Although there is a so-called “three strikes” standard in discipline cases that requires disbarment on the third discipline “unless the most compelling mitigating circumstances clearly predominate.” Weiner said the courts have created four exceptions. He proposes requiring disbarment if:

  • the attorney has two discrete prior disciplines;
  • the prior discipline must have been “sufficiently serious”; and
  • the current misconduct must be serious enough to justify an actual suspension in the absence of prior discipline or there is actual harm to the client.

The recommendation also eliminates the “most compelling mitigating circumstances” escape clause.

Several board members expressed opposition or concern about a proposal to consider a lawyer’s refusal to acknowledge the wrongful nature of his or her conduct as an aggravating factor. Ventura County governor Michael Tenenbaum said an acknowledgement of wrongdoing should be a mitigating factor but the converse should not be the case.

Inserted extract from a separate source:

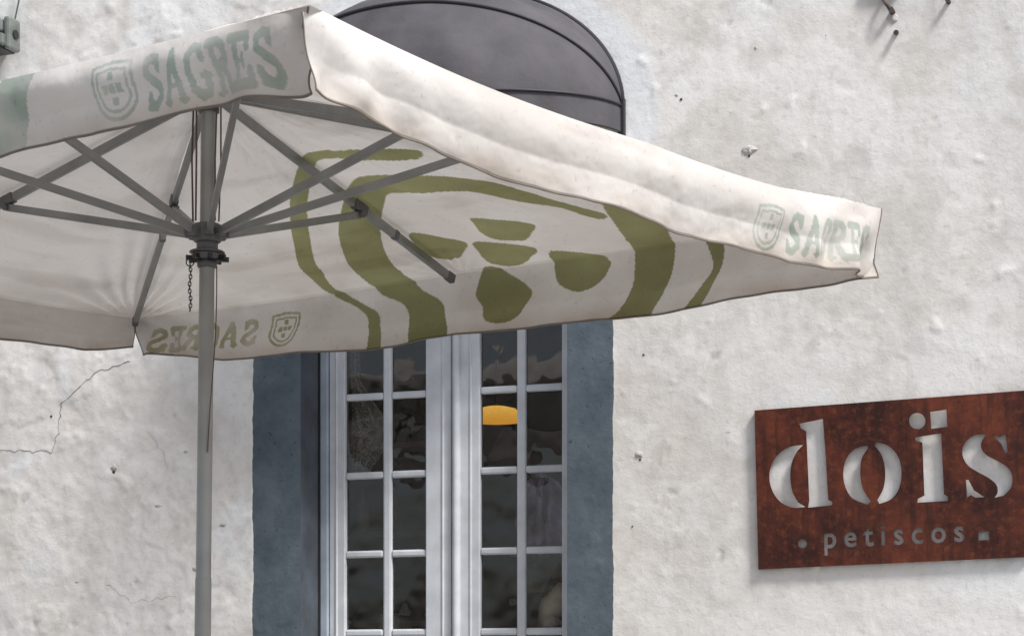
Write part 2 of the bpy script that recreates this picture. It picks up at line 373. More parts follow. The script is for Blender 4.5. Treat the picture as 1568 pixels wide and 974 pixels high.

Young lawyer representative Micha Liberty said respondents “should be able to defend themselves,” and former State Bar Court Judge Michael Marcus, now a board member representing Los Angeles, said a court should not consider it aggravating when “a person is asserting his or her rights.”

Weiner explained that mitigation and aggravation are considered only after an attorney has been found culpable of wrongdoing and an “unreasonable insistence” that a lawyer has done nothing wrong could trigger an aggravating factor. “It’s very important,” he said, “that they give some recognition that what they did is wrong.”